Stated goal – Transcribe the listing below word for word.

Data segment –
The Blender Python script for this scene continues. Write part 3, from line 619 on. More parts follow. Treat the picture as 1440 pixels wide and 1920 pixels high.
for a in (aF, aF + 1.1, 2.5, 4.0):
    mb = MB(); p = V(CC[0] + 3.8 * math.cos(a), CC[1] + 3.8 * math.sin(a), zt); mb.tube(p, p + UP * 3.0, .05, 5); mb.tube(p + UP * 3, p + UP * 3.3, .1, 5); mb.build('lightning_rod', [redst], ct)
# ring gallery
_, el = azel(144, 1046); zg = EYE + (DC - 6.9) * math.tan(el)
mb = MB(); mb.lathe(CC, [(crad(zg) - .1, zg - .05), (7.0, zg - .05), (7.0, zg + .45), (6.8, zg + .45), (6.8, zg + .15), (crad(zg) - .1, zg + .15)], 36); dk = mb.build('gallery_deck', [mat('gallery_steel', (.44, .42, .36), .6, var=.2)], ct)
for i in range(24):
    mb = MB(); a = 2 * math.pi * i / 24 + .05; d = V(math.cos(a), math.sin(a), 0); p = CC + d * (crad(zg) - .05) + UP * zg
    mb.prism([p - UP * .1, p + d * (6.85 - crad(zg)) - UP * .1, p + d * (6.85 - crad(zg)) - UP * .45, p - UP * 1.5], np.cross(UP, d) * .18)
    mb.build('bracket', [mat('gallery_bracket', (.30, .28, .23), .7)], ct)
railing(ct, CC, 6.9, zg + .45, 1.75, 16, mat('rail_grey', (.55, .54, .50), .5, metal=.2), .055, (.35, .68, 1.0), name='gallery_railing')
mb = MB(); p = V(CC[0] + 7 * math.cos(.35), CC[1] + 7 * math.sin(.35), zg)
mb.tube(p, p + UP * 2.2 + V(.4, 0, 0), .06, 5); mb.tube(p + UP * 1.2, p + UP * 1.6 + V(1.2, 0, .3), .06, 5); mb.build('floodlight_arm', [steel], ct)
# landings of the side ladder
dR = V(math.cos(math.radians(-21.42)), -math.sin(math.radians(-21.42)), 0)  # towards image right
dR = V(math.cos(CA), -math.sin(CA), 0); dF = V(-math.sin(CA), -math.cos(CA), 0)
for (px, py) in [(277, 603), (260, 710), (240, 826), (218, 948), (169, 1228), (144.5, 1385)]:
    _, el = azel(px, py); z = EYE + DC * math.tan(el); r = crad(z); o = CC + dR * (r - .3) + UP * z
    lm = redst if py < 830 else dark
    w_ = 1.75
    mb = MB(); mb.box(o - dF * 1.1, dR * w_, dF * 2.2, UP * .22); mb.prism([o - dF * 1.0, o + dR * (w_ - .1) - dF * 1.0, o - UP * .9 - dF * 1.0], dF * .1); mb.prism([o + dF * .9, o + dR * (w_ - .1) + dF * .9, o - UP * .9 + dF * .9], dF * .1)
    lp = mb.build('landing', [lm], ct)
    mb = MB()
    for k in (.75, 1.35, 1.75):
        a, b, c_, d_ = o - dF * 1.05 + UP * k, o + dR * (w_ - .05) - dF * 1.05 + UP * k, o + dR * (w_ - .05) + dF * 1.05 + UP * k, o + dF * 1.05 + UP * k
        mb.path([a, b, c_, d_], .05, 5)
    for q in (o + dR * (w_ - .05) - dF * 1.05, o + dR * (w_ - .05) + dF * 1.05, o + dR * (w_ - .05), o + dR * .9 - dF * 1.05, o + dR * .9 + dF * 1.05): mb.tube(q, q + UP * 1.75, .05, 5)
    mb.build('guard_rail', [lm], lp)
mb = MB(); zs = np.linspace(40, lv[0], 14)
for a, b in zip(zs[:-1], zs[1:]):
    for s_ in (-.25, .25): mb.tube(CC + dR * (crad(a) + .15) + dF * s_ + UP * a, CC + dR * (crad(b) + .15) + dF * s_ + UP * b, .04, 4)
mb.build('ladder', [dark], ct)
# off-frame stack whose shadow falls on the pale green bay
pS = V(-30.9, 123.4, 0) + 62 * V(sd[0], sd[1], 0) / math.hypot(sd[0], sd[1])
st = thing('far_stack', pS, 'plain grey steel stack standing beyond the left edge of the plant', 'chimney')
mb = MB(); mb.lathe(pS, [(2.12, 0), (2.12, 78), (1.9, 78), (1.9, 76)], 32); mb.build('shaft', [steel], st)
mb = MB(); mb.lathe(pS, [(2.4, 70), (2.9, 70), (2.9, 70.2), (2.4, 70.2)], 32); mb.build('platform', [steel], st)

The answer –
The Blender Python script for this scene continues. Write part 3, from line 619 on. More parts follow. Treat the picture as 1440 pixels wide and 1920 pixels high.
for a in (aF, aF + 1.1, 2.5, 4.0):
    mb = MB(); p = V(CC[0] + 3.8 * math.cos(a), CC[1] + 3.8 * math.sin(a), zt); mb.tube(p, p + UP * 3.0, .05, 5); mb.tube(p + UP * 3, p + UP * 3.3, .1, 5); mb.build('lightning_rod', [redst], ct)
# ring gallery
_, el = azel(144, 1046); zg = EYE + (DC - 6.9) * math.tan(el)
mb = MB(); mb.lathe(CC, [(crad(zg) - .1, zg - .05), (7.0, zg - .05), (7.0, zg + .45), (6.8, zg + .45), (6.8, zg + .15), (crad(zg) - .1, zg + .15)], 36); dk = mb.build('gallery_deck', [mat('gallery_steel', (.44, .42, .36), .6, var=.2)], ct)
for i in range(24):
    mb = MB(); a = 2 * math.pi * i / 24 + .05; d = V(math.cos(a), math.sin(a), 0); p = CC + d * (crad(zg) - .05) + UP * zg
    mb.prism([p - UP * .1, p + d * (6.85 - crad(zg)) - UP * .1, p + d * (6.85 - crad(zg)) - UP * .45, p - UP * 1.5], np.cross(UP, d) * .18)
    mb.build('bracket', [mat('gallery_bracket', (.30, .28, .23), .7)], ct)
railing(ct, CC, 6.9, zg + .45, 1.75, 16, mat('rail_grey', (.55, .54, .50), .5, metal=.2), .055, (.35, .68, 1.0), name='gallery_railing')
mb = MB(); p = V(CC[0] + 7 * math.cos(.35), CC[1] + 7 * math.sin(.35), zg)
mb.tube(p, p + UP * 2.2 + V(.4, 0, 0), .06, 5); mb.tube(p + UP * 1.2, p + UP * 1.6 + V(1.2, 0, .3), .06, 5); mb.build('floodlight_arm', [steel], ct)
# landings of the side ladder
dR = V(math.cos(math.radians(-21.42)), -math.sin(math.radians(-21.42)), 0)  # towards image right
dR = V(math.cos(CA), -math.sin(CA), 0); dF = V(-math.sin(CA), -math.cos(CA), 0)
for (px, py) in [(277, 603), (260, 710), (240, 826), (218, 948), (169, 1228), (144.5, 1385)]:
    _, el = azel(px, py); z = EYE + DC * math.tan(el); r = crad(z); o = CC + dR * (r - .3) + UP * z
    lm = redst if py < 830 else dark
    w_ = 1.75
    mb = MB(); mb.box(o - dF * 1.1, dR * w_, dF * 2.2, UP * .22); mb.prism([o - dF * 1.0, o + dR * (w_ - .1) - dF * 1.0, o - UP * .9 - dF * 1.0], dF * .1); mb.prism([o + dF * .9, o + dR * (w_ - .1) + dF * .9, o - UP * .9 + dF * .9], dF * .1)
    lp = mb.build('landing', [lm], ct)
    mb = MB()
    for k in (.75, 1.35, 1.75):
        a, b, c_, d_ = o - dF * 1.05 + UP * k, o + dR * (w_ - .05) - dF * 1.05 + UP * k, o + dR * (w_ - .05) + dF * 1.05 + UP * k, o + dF * 1.05 + UP * k
        mb.path([a, b, c_, d_], .05, 5)
    for q in (o + dR * (w_ - .05) - dF * 1.05, o + dR * (w_ - .05) + dF * 1.05, o + dR * (w_ - .05), o + dR * .9 - dF * 1.05, o + dR * .9 + dF * 1.05): mb.tube(q, q + UP * 1.75, .05, 5)
    mb.build('guard_rail', [lm], lp)
mb = MB(); zs = np.linspace(40, lv[0], 14)
for a, b in zip(zs[:-1], zs[1:]):
    for s_ in (-.25, .25): mb.tube(CC + dR * (crad(a) + .15) + dF * s_ + UP * a, CC + dR * (crad(b) + .15) + dF * s_ + UP * b, .04, 4)
mb.build('ladder', [dark], ct)
# off-frame stack whose shadow falls on the pale green bay
pS = V(-30.9, 123.4, 0) + 62 * V(sd[0], sd[1], 0) / math.hypot(sd[0], sd[1])
st = thing('far_stack', pS, 'plain grey steel stack standing beyond the left edge of the plant', 'chimney')
mb = MB(); mb.lathe(pS, [(2.12, 0), (2.12, 78), (1.9, 78), (1.9, 76)], 32); mb.build('shaft', [steel], st)
mb = MB(); mb.lathe(pS, [(2.4, 70), (2.9, 70), (2.9, 70.2), (2.4, 70.2)], 32); mb.build('platform', [steel], st)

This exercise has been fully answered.